- [What this task involves]
Only the lines holding the string "script" are needed. Copy each one.

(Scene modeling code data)
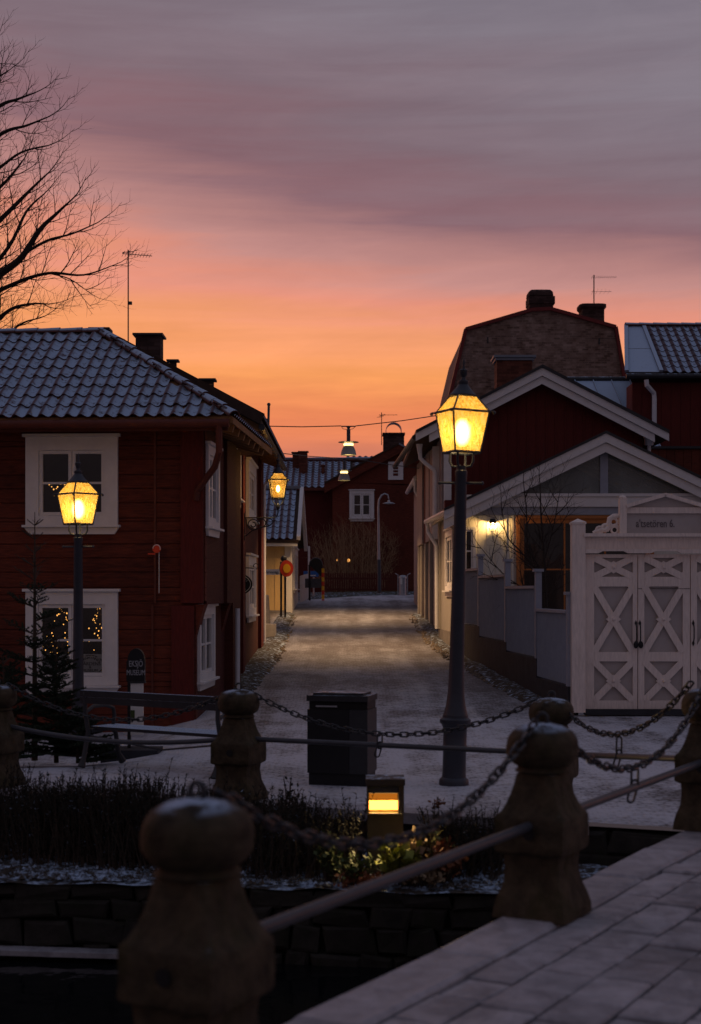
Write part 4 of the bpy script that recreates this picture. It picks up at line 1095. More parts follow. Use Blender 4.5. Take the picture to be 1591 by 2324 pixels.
for k, (a, b) in enumerate(((1327.5, 1446.5), (1448.5, 1566), (1568, 1686.5))):
    m = MB(); gbox(m, a, b, 1258, 1609, .056, .075); leaf = m.build('gate_leaf', GATEPANEL, gate)
    ia, ib = a + 21, b - 10 if k < 2 else b - 21
    if k == 1: ia, ib = a + 14, b - 16
    if k == 2: ia, ib = a + 14, b - 20
    rails = [(1258, 1266), (1309, 1331), (1480, 1501), (1590, 1609)]
    m = MB(); gbox(m, a, ia, 1258, 1609, .0, .055); m.build('stile', GATEWHITE, leaf)
    m = MB(); gbox(m, ib, b, 1258, 1609, .0, .055); m.build('stile', GATEWHITE, leaf)
    for (t, bt) in rails:
        m = MB(); gbox(m, ia + .3, ib - .3, t, bt, .001, .054); m.build('rail', GATEWHITE, leaf)
    for (t, bt) in ((1266, 1309), (1331, 1480), (1501, 1590)): xpanel(leaf, ia, ib, t, bt)
    if k == 1:
        m = MB(); gbox(m, a, b, 1335.5, 1336.8, -.003, -.0005); m.build('wicket_gap', BLACK, leaf)
for (px, py) in ((1443, 1437), (1452, 1437), (1573, 1437)):
    m = MB(); c = (gx(px), GD - .045, gzz(py))
    m.tube([V(c) + V((0, .015, .16)), V(c) + V((0, -.02, .08)), V(c) + V((0, -.02, -.08)), V(c) + V((0, .015, -.16))], .010, 6)
    for s_ in (1, -1): m.add([V(c) + V((0, .03, s_ * .20)), V(c) + V((.022, .03, s_ * .15)), V(c) + V((-.022, .03, s_ * .15)), V(c) + V((0, .03, s_ * .11)), V(c) + V((0, 0, s_ * .15))], [(0, 1, 4), (1, 3, 4), (3, 2, 4), (2, 0, 4)])
    m.build('pull_handle', BLACK, gate)
for px in (1442, 1453):
    m = MB(); c = V((gx(px), GD - .05, gzz(1463))); m.ball(c, .045, 10, 6, (.85, .6, 1.25)); m.build('lock_plate', BLACK, gate, smooth=True)
# sign pediment above the beam
for (a, b) in ((1404, 1420), (1594, 1610)):
    m = MB(); gbox(m, a, b, 1134, 1210.6, -.10, .02); xc = gx((a + b) / 2); m.ball((xc, GD - .04, gzz(1131)), .06, 8, 5, (1, 1, .8)); m.build('pediment_post', GATEWHITE, gate)
m = MB(); gbox(m, 1420.3, 1593.7, 1166, 1210.6, -.04, .0); m.build('sign_board', GATEPANEL, gate)
m = MB(); gbox(m, 1420.3, 1593.7, 1152, 1165.6, -.08, .0); m.build('pediment_rail', GATEWHITE, gate)
m = MB(); m.prism([(gx(1423), GD - .05, gzz(1151.6)), (gx(1591), GD - .05, gzz(1151.6)), (gx(1507), GD - .05, gzz(1128))], (0, .05, 0)); m.build('tympanum', GATEPANEL, gate)
m = MB()
for s_ in (-1, 1):
    m.bar((gx(1507 + s_ * 88), GD - .06, gzz(1149.5)), (gx(1507 - s_ * .0), GD - .06, gzz(1123.5)), .13, .055, (0, 0, 1))
m.build('pediment_moulding', GATEWHITE, gate)
me = text_mesh("a'tsetören 6.", .165, LETTERGREY, bold=.001, xs=.70); inst('lettering', me, gate, frame((gx(1486), GD - .043, gzz(1189)), V((1, 0, 0)), V((0, 0, 1)), V((0, -1, 0))))
def scroll(sg):
    m = MB(); bx = 1404 if sg < 0 else 1610
    def q(dx_, py): return V((gx(bx + sg * dx_), GD - .03, gzz(py)))
    m.tube([q(.5, 1171), q(12, 1172), q(21, 1178), q(23, 1187), q(26, 1197), q(32, 1203), q(40, 1202), q(46, 1204), q(52, 1206), q(59, 1209)], [.035, .04, .042, .038, .036, .04, .035, .032, .03, .02], 8)
    for (dx_, py, r, wr) in ((12, 1185, .055, .022), (10, 1203, .05, .018), (31, 1198, .045, .03), (44, 1203, .05, .02)): m.torus(q(dx_, py), r, wr, (1, 0, 0), (0, 0, 1), 14, 6)
    m.tube([q(1, 1196), q(10, 1191), q(20, 1196), q(26, 1206)], .02, 6)
    m.build('scroll_ornament', GATEWHITE, gate, smooth=True)
scroll(-1); scroll(1)

# ------------------------------------------------------------------ blue grey fence stepping up the street
fence = thing('board_fence', 'blue grey stepped board fence on a dark stone base beside the white gate', 'fence', (2.9, 27, .2))
FP0 = V((3.33, 21.95, 0)); FDIR = V((2.47 - 3.33, 31.9 - 21.95, 0)).normalized(); FN = V((-FDIR.y, FDIR.x, 0))
ft = [0.10, 2.35, 4.99, 7.85, 9.9]
ftop = [1.60, 1.98, 2.20, 2.36]; fbot = [.52, .84, 1.02, 1.24]
def fp(t, n=0, z=0): p = FP0 + FDIR * t + FN * n; return V((p.x, p.y, z))
def fbox(m, t0, t1, n0, n1, z0, z1): m.obox(fp((t0 + t1) / 2, (n0 + n1) / 2, (z0 + z1) / 2), FDIR * (t1 - t0) / 2, FN * (n1 - n0) / 2, (0, 0, (z1 - z0) / 2))
for i in range(4):
    t0, t1 = ft[i] + .09, ft[i + 1] - .003
    m = MB(); ns = int((t1 - t0) / .052)
    fbox(m, t0, t1, -.02, 0, fbot[i], ftop[i])
    for k in range(ns):
        a = t0 + (t1 - t0) * k / ns; p, q, r = fp(a, .001), fp(a + .016, .034), fp(a + .052 * .62, .001)
        m.prism([(p.x, p.y, fbot[i] + .01), (q.x, q.y, fbot[i] + .01), (r.x, r.y, fbot[i] + .01)], (0, 0, ftop[i] - fbot[i] - .02))
    m.build('panel', BLUEGREY, fence)
    m = MB(); fbox(m, t0, t1, -.06, .06, ftop[i] + .002, ftop[i] + .05); m.build('top_rail', BLUEGREY, fence)
    m = MB(); fbox(m, ft[i] - .0, ft[i] + .085, -.055, .05, fbot[i] - .02, ftop[i] + .28); m.build('post', BLUEGREY, fence)
    m = MB(); fbox(m, ft[i] - .03, ft[i] + .115, -.085, .08, ftop[i] + .282, ftop[i] + .33); m.build('post_cap', BLUEGREY, fence)
    m = MB(); fbox(m, t0 - .09, t1, -.12, .035, gz(3, fp(t0).y) - .5, fbot[i] - .02); m.build('stone_base', DARKPLINTH, fence)

# ------------------------------------------------------------------ cream cottage with the glazed gable
GY = 32.0
cot = thing('cream_cottage', 'pale cream cottage with a glazed white gable behind the stepped fence', 'house', (5.5, GY, .5))
def kx(px): return X(px, GY)
def kz(py): return Z(py, GY)
LX, RX = 2.38, 8.72; AX = 5.55; EVZ, APZ = 3.72, 5.36
BIG = (kx(1174), 6.62, 1.25, kz(1170))
m = MB()
for (a, b, z0, z1) in wall_cells(LX + .1, RX, .3, 4.05, [(2.48, 2.70, 2.32, 3.30), BIG]): m.box(a, b, GY + .03, GY + .2, z0, z1)
m.build('gable_wall', CREAM, cot)
bx = LX; k = 0
while bx < BIG[0] - .05:
    wd = .205
    x1 = min(bx + wd, BIG[0] - .10)
    for (a, b, z0, z1) in wall_cells(bx + .004, x1 - .004, .86, 3.60, [(2.46, 2.72, 2.30, 3.32)]):
        m = MB(); m.box(a, b, GY + (.004 if k % 2 else -.002), GY + .029, z0, z1); m.build('board', CREAM, cot)
    m = MB(); m.box(x1 - .018, x1 + .018, GY - .018, GY - .003, .86, 2.25 if x1 < 2.8 else 3.6); m.build('batten', CREAM, cot)
    bx += wd; k += 1
m = MB(); m.box(LX, RX, GY - .03, GY + .029, 3.605, 3.775); m.build('frieze', BLUEGREY, cot)
m = MB(); m.box(LX + .2, RX - .2, GY - .07, GY + .029, 3.78, 4.0); m.box(LX + .4, RX - .4, GY - .10, GY + .029, 4.003, 4.07); m.build('tie_beam', WHITE, cot)
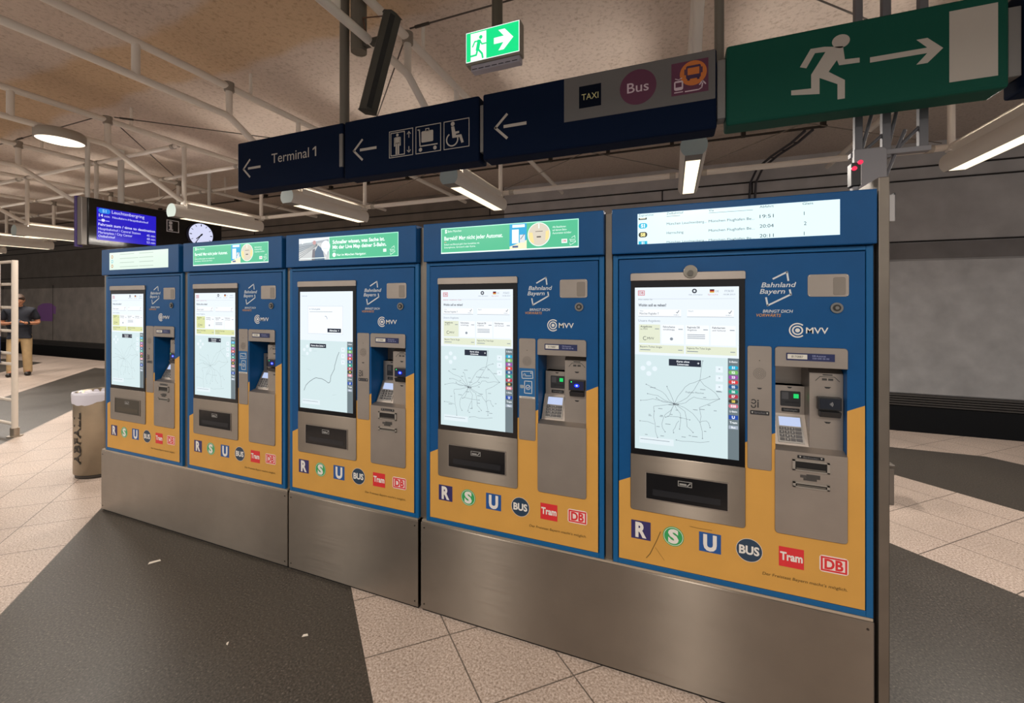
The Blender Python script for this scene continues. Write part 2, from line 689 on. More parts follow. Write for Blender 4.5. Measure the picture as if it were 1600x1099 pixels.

- [Response to the task]
Write part 4 of the bpy script that recreates this picture. It picks up at line 1095. More parts follow. Use Blender 4.5. Take the picture to be 1591 by 2324 pixels.
The Blender Python script for this scene continues. Write part 2, from line 689 on. More parts follow. Write for Blender 4.5. Measure the picture as if it were 1600x1099 pixels.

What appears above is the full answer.